Примите действительные твердые меры [к] обузданию печати, с закрытием, если нужно, типографий, и к защите помещичьих владений».

Однако новый министр оставался таким же противником кровопролития, каким был в Саратове.

В те дни министр внутренних дел часто вел прием посетителей. Гр. Д. И. Толстой, у которого было к нему дело, пришел на такой прием и потом писал другу: «он человек, которого мне искренно от всей души жаль! Много всякой муки примет он, и никто спасибо не скажет!.. В день, когда я у него был, в приемной ожидало человек 40 и, хотя я вошел к нему 10-м или 12-м, мне пришлось прождать часа 2. Принял меня он мило, но я, конечно, его лишней минуты не задержал».

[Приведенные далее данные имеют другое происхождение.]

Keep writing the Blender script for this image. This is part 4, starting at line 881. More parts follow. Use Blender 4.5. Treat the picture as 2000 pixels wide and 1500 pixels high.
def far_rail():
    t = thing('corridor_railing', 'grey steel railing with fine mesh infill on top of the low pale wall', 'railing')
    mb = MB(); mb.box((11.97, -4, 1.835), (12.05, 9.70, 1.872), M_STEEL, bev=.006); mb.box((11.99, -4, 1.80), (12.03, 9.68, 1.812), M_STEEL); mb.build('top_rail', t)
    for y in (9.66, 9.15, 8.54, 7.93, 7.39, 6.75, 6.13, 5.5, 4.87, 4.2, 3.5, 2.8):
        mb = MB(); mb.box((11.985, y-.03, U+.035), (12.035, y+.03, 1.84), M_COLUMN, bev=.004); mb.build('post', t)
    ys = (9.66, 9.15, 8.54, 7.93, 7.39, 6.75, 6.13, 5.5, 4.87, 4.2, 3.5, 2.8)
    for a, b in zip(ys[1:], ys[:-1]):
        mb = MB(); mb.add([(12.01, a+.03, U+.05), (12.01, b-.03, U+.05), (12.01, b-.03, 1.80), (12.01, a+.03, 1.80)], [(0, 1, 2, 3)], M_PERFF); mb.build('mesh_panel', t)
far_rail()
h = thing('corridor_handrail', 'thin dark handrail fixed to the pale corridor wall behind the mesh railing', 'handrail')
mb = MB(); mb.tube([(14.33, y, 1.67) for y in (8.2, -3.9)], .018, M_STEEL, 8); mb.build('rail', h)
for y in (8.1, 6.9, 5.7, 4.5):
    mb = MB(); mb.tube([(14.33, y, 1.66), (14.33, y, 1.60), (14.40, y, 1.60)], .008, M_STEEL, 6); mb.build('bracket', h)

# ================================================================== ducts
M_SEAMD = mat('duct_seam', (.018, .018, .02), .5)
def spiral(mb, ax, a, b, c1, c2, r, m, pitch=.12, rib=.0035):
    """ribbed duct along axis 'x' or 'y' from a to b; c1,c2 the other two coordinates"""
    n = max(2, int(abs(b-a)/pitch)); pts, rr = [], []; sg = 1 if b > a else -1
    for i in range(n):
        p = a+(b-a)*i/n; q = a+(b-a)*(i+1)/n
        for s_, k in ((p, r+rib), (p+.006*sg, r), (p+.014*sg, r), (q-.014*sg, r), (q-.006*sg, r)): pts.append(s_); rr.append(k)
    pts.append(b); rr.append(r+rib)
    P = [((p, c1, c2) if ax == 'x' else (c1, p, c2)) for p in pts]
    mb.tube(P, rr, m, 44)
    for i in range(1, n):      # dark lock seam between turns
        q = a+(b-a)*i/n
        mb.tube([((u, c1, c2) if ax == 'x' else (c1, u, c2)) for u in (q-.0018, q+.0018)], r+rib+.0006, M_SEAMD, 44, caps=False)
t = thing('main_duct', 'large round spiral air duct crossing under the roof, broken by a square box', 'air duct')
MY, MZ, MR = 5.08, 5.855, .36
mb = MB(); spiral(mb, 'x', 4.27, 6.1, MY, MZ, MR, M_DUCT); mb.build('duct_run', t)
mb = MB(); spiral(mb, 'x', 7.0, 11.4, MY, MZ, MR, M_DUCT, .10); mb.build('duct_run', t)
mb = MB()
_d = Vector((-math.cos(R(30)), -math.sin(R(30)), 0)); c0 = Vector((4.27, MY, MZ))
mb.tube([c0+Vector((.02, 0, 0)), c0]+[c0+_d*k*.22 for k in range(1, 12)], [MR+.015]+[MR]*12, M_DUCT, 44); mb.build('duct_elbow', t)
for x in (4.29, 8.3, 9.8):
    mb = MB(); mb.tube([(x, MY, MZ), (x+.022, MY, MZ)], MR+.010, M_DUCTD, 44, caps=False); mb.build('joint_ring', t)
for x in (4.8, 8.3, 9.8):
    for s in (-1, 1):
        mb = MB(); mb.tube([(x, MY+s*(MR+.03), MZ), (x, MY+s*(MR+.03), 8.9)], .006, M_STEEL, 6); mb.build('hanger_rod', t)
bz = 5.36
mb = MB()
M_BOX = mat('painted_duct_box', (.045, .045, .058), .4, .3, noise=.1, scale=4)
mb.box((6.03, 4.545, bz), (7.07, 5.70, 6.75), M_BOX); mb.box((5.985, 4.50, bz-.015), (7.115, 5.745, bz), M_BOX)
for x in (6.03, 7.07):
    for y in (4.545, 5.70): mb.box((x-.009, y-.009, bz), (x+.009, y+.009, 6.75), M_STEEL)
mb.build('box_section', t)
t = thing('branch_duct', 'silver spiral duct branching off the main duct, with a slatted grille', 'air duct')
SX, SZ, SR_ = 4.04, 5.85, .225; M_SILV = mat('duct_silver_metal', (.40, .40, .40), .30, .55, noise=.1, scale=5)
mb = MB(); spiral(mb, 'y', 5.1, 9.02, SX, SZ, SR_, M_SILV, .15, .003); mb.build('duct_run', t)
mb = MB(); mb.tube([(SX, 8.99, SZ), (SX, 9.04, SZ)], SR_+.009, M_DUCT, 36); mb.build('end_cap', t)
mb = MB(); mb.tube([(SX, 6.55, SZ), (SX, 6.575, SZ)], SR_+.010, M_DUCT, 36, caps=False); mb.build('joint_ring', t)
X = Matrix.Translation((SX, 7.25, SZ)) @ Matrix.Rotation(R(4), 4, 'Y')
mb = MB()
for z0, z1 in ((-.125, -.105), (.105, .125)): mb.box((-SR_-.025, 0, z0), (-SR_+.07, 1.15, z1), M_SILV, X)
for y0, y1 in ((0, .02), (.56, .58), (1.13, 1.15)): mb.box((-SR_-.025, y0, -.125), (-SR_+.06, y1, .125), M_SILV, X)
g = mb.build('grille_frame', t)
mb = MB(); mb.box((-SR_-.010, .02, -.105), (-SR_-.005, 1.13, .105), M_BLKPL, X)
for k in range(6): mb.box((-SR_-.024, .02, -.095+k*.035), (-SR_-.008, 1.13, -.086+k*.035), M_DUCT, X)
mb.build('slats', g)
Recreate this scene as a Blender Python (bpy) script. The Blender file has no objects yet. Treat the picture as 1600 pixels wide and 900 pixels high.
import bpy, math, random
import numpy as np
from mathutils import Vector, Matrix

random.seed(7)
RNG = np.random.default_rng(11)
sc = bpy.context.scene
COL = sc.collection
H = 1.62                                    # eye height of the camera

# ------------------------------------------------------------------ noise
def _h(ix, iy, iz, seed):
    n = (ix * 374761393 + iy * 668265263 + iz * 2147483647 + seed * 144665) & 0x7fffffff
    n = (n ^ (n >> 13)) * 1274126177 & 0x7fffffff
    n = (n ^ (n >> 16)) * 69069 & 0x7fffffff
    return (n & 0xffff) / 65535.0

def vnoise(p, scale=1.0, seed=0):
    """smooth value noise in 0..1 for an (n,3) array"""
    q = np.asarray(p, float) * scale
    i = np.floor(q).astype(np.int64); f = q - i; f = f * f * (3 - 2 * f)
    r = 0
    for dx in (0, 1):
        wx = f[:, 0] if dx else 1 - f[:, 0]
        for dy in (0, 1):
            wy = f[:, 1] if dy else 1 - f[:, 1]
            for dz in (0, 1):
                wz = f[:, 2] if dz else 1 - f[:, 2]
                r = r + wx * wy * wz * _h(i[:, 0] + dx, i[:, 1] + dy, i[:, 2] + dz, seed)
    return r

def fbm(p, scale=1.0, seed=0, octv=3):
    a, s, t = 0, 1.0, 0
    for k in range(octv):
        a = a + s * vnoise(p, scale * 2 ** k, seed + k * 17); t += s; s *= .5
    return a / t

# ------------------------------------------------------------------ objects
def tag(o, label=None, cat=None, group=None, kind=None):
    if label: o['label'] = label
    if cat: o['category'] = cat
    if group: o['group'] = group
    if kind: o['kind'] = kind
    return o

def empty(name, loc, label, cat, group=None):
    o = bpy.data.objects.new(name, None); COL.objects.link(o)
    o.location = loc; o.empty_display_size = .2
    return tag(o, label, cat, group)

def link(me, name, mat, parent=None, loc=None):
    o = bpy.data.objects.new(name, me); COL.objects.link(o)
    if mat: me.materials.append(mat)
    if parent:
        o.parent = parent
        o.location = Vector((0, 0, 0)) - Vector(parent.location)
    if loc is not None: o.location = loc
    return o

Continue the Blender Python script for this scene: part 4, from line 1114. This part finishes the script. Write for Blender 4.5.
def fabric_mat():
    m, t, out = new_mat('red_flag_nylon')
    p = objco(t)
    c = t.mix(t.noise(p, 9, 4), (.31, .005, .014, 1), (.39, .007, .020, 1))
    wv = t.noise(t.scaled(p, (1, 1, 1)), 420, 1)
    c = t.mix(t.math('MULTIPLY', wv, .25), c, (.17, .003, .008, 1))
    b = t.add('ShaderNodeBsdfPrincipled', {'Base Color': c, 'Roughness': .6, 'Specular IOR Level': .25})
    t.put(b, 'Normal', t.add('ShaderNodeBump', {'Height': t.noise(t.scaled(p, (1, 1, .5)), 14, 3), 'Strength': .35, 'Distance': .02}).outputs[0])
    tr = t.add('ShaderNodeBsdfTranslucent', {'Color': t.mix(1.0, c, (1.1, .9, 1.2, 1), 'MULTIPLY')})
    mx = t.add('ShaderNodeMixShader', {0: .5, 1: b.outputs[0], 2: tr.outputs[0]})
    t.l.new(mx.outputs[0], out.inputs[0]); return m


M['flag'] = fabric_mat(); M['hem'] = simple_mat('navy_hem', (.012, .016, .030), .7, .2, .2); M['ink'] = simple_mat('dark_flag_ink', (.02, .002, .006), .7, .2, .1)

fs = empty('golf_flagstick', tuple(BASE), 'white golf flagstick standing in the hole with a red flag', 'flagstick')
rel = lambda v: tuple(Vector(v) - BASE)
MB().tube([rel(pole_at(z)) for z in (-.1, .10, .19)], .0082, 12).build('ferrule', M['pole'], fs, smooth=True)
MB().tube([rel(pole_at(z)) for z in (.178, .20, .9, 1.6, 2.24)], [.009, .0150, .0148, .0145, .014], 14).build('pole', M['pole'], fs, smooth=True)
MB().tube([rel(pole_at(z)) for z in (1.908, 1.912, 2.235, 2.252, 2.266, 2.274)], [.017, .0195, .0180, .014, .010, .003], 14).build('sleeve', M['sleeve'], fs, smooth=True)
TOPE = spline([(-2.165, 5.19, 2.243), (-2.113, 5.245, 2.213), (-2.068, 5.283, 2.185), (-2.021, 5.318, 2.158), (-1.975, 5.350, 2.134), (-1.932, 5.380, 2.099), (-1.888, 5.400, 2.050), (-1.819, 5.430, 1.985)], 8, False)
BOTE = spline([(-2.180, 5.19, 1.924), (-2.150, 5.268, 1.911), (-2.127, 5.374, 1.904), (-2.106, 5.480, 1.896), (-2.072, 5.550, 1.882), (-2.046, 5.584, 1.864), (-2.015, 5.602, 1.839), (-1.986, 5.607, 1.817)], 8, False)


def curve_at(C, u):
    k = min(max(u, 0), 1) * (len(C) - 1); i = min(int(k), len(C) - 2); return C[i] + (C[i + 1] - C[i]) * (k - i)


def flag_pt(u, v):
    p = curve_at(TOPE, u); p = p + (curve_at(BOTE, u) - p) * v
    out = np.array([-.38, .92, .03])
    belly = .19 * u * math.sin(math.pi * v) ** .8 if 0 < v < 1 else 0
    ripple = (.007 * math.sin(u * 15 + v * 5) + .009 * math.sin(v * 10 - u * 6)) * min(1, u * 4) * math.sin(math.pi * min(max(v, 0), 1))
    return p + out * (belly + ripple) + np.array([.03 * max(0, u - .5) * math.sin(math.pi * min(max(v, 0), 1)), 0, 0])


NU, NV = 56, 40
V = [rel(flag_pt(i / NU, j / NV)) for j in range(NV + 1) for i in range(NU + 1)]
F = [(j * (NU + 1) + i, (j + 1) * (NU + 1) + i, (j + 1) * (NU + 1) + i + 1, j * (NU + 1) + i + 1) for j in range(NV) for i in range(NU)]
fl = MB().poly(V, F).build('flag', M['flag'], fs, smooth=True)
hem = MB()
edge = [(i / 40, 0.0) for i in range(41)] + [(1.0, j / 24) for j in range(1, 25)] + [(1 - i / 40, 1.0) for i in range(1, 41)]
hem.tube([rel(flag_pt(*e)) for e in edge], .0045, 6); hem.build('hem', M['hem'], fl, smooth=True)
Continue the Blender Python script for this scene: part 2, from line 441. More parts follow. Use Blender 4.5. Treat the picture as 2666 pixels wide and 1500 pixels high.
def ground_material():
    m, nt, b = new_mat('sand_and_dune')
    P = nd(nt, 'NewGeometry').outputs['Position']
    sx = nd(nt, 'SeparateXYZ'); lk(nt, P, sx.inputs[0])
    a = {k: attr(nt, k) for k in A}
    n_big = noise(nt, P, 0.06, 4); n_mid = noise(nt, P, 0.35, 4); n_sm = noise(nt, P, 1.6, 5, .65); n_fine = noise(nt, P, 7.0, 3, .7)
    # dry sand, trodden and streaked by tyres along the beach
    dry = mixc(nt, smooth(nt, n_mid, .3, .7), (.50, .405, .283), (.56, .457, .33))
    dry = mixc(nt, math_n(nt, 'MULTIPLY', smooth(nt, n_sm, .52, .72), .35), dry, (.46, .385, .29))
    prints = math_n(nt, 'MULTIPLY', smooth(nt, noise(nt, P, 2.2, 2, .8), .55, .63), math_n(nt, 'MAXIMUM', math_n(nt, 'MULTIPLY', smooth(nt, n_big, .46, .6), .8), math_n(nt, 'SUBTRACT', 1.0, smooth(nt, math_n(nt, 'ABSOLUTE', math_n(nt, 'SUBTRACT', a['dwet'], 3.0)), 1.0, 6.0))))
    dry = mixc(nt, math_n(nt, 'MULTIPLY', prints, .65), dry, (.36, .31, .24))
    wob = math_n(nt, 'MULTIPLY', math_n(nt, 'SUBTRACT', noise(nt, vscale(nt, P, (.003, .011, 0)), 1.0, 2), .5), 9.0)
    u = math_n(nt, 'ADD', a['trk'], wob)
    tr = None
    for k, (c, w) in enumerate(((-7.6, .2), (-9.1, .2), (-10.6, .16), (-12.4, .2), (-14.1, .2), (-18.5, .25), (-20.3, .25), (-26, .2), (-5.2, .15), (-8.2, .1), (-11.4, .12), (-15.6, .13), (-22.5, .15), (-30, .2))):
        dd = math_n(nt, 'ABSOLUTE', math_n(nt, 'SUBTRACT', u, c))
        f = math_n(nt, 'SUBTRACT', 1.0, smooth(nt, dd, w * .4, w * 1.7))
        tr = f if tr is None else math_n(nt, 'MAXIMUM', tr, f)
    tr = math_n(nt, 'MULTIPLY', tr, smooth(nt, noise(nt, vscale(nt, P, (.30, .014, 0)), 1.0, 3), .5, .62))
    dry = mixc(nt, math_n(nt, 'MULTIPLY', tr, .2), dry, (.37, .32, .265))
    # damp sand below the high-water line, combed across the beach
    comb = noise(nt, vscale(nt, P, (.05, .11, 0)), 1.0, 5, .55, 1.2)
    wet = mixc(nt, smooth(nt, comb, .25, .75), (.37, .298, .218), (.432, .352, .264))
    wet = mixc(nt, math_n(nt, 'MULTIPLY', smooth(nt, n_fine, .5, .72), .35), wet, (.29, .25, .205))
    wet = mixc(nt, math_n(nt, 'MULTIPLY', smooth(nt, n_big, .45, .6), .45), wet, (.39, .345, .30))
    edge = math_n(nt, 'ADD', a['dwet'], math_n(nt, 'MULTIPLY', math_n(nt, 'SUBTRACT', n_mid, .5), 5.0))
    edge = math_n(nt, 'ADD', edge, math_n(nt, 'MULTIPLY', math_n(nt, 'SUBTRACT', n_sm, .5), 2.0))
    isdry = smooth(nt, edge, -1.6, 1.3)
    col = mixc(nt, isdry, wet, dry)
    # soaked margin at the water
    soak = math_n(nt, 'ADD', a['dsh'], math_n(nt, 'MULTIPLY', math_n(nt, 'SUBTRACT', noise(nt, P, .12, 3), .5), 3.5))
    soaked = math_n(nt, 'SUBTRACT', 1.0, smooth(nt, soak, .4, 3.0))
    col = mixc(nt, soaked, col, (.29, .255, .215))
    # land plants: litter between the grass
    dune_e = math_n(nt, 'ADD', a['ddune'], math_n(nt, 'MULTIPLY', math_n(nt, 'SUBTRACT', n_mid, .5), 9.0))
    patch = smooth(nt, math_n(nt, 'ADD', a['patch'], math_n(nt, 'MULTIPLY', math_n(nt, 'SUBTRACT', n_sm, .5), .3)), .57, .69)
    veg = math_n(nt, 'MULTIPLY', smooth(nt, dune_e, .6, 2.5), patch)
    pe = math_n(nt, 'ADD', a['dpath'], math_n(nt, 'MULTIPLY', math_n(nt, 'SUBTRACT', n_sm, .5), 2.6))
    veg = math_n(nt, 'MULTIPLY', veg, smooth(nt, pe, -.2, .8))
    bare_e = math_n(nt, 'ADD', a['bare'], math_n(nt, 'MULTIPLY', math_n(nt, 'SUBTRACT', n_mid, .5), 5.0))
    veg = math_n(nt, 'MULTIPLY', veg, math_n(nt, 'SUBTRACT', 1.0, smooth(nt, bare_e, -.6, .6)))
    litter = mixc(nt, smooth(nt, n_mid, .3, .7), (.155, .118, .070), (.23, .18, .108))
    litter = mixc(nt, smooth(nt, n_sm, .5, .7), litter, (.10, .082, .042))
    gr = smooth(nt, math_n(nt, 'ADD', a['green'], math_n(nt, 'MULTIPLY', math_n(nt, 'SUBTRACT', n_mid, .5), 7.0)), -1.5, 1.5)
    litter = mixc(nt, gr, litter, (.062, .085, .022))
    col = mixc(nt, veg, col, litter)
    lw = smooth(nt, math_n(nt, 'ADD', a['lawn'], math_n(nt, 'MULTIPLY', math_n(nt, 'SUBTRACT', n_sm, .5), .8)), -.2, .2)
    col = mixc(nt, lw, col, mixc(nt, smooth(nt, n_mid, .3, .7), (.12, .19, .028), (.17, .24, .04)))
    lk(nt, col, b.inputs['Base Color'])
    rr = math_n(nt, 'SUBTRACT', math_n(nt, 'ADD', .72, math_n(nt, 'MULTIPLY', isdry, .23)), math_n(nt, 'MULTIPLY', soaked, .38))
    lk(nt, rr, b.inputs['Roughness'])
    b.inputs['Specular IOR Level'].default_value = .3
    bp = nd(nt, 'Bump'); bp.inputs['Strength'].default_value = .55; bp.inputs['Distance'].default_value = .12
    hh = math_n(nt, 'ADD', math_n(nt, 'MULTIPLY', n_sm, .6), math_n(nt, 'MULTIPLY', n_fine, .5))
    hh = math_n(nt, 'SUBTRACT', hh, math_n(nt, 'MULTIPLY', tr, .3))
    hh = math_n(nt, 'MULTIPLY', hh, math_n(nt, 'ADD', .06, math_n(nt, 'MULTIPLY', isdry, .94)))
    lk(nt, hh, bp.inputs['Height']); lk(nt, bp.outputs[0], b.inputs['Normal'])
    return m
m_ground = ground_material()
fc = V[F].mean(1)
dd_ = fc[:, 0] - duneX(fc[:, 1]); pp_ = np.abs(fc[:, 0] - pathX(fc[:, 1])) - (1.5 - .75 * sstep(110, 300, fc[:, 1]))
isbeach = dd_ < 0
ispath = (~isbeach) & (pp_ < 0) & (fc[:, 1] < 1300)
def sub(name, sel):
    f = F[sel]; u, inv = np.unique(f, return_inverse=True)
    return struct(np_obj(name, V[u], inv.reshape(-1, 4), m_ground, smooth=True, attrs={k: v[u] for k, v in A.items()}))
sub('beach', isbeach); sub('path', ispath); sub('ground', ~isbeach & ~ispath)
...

Открытие Государственной Думы (27.IV)

Торжественное открытие Г. Думы было назначено на 27 апреля 1906 г. Гр. С. Д. Шереметев заранее назвал этот день «погребальным».

«Завтра настанет уже новая эра, где между Царем и народом нагромоздится непроницаемою стеной Г. Дума, – писали «Московские ведомости». -

Узкая межа разделяет день 26 апреля от рокового дня 27 апреля, – а между тем какая откроется пропасть между этими двумя днями! Такая же пропасть, какая существует между истиной и ложью, между светом и мраком! Сегодня еще мы живем в вековечной истинной России, среди света Русской правды, – а завтра уже нами будут командовать подставные, фальшивые «представители народа», которые повергнут нас и всю Россию в непроглядный хаотический мрак».

Государь раньше обычного срока переехал из зимней резиденции – Царского Села – в летнюю – Петергоф. «…вероятно для того, чтобы иметь возможность приехать на открытие Думы водой, а не по железной дороге, и избегнуть довольно опасного проезда в экипаже по улицам Петербурга». Водным путем, сначала на яхте «Александрия», затем на паровом катере «Петергоф», Государь отправился прежде всего в Петропавловскую крепость и долго молился у гробницы своего отца, от которого получил в наследство пошатнувшуюся ныне самодержавную власть.

В Георгиевском тронном зале Зимнего дворца были установлены две эстрады. Справа от трона стояли члены Царствующего дома, фрейлины в русских сарафанах и кокошниках, министры, члены Г. Совета и другая «мундирная публика». «Все мы были в полной парадной форме, а придворные дамы – во всех своих драгоценностях», – писал Великий Князь Александр Михайлович, прибавляя со свойственным ему сарказмом: «Более уместным, по моему мнению, был бы глубокий траур». Между прочим, отсутствовала Великая Княгиня Елисавета Федоровна, говорили, что неспроста, поскольку она «не должна присутствовать на торжестве движения, жертвой которого пал Ее Августейший Супруг».

«В раззолоченной толпе я увидал знакомое приятное лицо нового министра внутренних дел Столыпина. Он бодр и свеж, как всегда, но глаза задумчивы и грустны…».

Затем прошествовали на левую сторону зала члены новоиспеченной Думы – «какие-то "штатские": все больше черные сюртуки, "господа" по большей части во фраках». Впрочем, здесь можно было увидеть самые экстравагантные наряды, начиная от поддевок и национальных уборов (например, Наконечный явился в мазурском костюме) и кончая лиловым спортивным костюмом некоего дворянина Тверской губернии.

«В первом ряду выделялся В. Д. Набоков, стоявший с надутым видом, засунув руки в карманы, рядом с ним отталкивающий Петрункевич, кривая рожа Родичева», – писал Крыжановский, не скрывая своих чувств.

Некоторые лица пришли «нестриженные и даже немытые», в потертой или даже грязной одежде, «одним словом, нарочито в таком одеянии, в каком ни один рабочий или мастеровой не пойдет (да и тогда бы не пошел) в праздник в гости». Несомненно, это была демонстрация. «Бедностью этого объяснять нельзя, во-первых, потому, что депутатов выбирали более или менее из лиц сравнительно состоятельных; во-вторых, потому что ведь все депутаты получили еще дома прогонные деньги в таком количестве, что из них можно было, – конечно при желании, – сэкономить на сапоги и пиджак».